Can you find the treasure??

Question

My big bro gave this problem one week ago. I could not still solve it.Please HELP.

STORY

A man was just looking for items in his store room. Suddenly he found a map , which showed

then it stated That if the man goes straight from the pole(P) to house A and turns 90* and moves to M such that PA=AM. Similarly if he goes from P to B and turns 90* again to move from B to N such that BN=PN

THEN a straight line MN is produced.In the midpoint of MN the TREASURE IS PRESENT.

THE PROBLEM

Now the man went to find the treasure but when he reached there he was shocked. because the pole(P) was cut down (i.e the pole was absent from the place)

NOW CAN HE FIND THE TREASURE????

thanks in advance!!

Answer 1

As the diagram suggests, any starting point and the endpoints ($A^\prime$ and $B^\prime)$ of the routes through $A$ and $B$ determine pairs of congruent triangles with the (other) vertices $X$ and $Y$ of the square with diagonal $\overline{AB}$. The key midpoint property then becomes clear (and nicely related to the distance from starting point to square-corner).

Now, starting at any point on the $Y$ side of $\overleftrightarrow{AB}$, the instructions (with appropriately-oriented turns) take you to $X$ (necessarily the midpoint of $\overline{A^\prime B^\prime}$); and vice-versa. (What about points on $\overleftrightarrow{AB}$?) So, you should check both points, just to be sure. $\square$

Answer 2

It doesn't matter. He can put down a new pole wherever he wants and follow the same instructions. He will still find the treasure.

Answer 3

Identify the euclidean plane $\mathbb{R}^2$ with the complex plane $\mathbb{C}$.

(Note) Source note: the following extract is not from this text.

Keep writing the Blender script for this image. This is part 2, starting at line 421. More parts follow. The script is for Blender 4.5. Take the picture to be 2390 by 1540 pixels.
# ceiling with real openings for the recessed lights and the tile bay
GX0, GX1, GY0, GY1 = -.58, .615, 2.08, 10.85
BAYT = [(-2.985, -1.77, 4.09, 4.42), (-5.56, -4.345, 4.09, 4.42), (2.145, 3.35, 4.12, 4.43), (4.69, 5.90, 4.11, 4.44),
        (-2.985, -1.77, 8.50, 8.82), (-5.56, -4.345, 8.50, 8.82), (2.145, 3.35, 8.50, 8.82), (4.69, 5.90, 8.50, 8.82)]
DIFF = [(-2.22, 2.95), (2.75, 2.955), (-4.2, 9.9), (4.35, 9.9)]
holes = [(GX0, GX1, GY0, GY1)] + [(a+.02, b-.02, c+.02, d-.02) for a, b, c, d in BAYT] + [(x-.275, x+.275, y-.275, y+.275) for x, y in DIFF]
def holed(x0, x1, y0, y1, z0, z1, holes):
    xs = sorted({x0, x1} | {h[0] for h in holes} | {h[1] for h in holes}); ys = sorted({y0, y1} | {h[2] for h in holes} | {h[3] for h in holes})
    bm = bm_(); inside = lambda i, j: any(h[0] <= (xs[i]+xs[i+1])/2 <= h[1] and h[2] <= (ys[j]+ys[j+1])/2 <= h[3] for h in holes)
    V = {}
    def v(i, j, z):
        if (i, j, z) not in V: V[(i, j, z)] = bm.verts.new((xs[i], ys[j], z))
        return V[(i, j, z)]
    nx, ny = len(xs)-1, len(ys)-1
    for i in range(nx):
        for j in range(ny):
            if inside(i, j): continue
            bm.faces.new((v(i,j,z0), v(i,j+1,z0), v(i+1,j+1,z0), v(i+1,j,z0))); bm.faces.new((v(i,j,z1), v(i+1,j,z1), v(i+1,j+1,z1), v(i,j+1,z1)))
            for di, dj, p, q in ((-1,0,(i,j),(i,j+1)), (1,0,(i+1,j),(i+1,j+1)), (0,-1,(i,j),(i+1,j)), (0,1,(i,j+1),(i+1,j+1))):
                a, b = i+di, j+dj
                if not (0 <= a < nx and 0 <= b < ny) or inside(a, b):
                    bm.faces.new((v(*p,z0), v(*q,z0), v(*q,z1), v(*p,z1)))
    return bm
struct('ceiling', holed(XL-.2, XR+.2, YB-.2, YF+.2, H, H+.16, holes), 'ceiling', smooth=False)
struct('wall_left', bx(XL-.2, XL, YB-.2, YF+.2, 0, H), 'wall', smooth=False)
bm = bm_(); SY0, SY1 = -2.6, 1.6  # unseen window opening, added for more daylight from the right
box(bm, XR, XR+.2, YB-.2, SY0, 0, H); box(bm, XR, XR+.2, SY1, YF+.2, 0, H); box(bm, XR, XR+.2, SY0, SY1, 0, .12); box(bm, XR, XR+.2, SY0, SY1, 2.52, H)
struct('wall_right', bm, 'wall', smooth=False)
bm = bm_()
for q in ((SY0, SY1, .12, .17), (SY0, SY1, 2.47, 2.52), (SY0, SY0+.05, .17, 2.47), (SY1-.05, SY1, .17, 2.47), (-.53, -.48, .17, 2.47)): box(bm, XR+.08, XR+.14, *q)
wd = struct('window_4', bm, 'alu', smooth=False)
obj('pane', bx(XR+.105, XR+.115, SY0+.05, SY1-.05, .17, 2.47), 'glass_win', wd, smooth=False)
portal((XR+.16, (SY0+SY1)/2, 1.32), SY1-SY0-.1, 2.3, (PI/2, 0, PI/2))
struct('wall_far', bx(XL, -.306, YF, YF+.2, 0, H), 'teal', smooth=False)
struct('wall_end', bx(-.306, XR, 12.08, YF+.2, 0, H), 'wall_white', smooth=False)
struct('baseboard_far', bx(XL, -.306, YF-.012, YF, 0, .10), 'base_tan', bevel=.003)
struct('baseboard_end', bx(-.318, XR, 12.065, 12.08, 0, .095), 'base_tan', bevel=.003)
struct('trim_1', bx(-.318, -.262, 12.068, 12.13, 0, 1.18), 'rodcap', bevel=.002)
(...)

Let $T$ be the position of the treasure.

If the direction of rotation is the one given in the picture, then

$$\begin{cases} M &= A - i (A-P)\\ N &= B + i (B-P) \end{cases} \implies T = \frac12(M+N) = \frac{A+B}{2} - i\frac{A-B}{2}$$

This means in order to get to $T$, one first move to the midpoint of $AB$, rotate $90^\circ$ clockwise and then move half the distance between $AB$. Alternatively, if one construct a square with $AB$ as its diagonal, the treasure $T$ will be located on one of the corners of the square.

Answer 4

The answer is that he will have to dig in two places. The places are found by bisecting the line $AB$, and on the perpendicular bisector of $AB$ marking of the distances $AB/2$ from the midpoint of $AB$ in either direction.

The proof:

By rescaling and rotating, we can place $A$ and $B$ at $(-1,0)$ and $(1,0)$ in a cartesian coordinate system. Now the pole was at some other location; say in the lower half plane at angle $OAP = \theta$ and length $AP = \alpha$. Then $$P = (-1+\alpha \cos \theta, -\alpha \sin \theta)$$ And by drawing a line of lenght $\alpha$ from $A$ perpendicular to $AP$ you find $M$ at $$M=(1+\alpha \sin \theta, \alpha \cos \theta)$$ (Actually, these formulas also work if $P$ is in the upper half plane; then $\theta$ is negative.)

Now if lenght $PB = \beta$, you can (but don't need to) determine $\beta$ as $\sqrt{5-4 \cos \theta}$. And if angle $ABP$ is $\phi$, then $$\sin \phi = \frac{\alpha \sin \theta}{ \beta}$$ and $$\cos\phi = \frac{2-\alpha \cos \theta}{ \beta}$$ Next move to $N$ at $$N = (1,0) + (-\beta \sin \phi, \beta \cos \phi) = (1-\alpha \sin \theta, 2-\alpha \cos \theta)$$ Finally the treasure $T$ is at $$T = \frac{M+N}{2} = (0,1)$$

So $T$ is at a corner of the square whose diagonal is $AB$; but there are two such corners so you have to dig in two places (unless you get lucky on the first hole).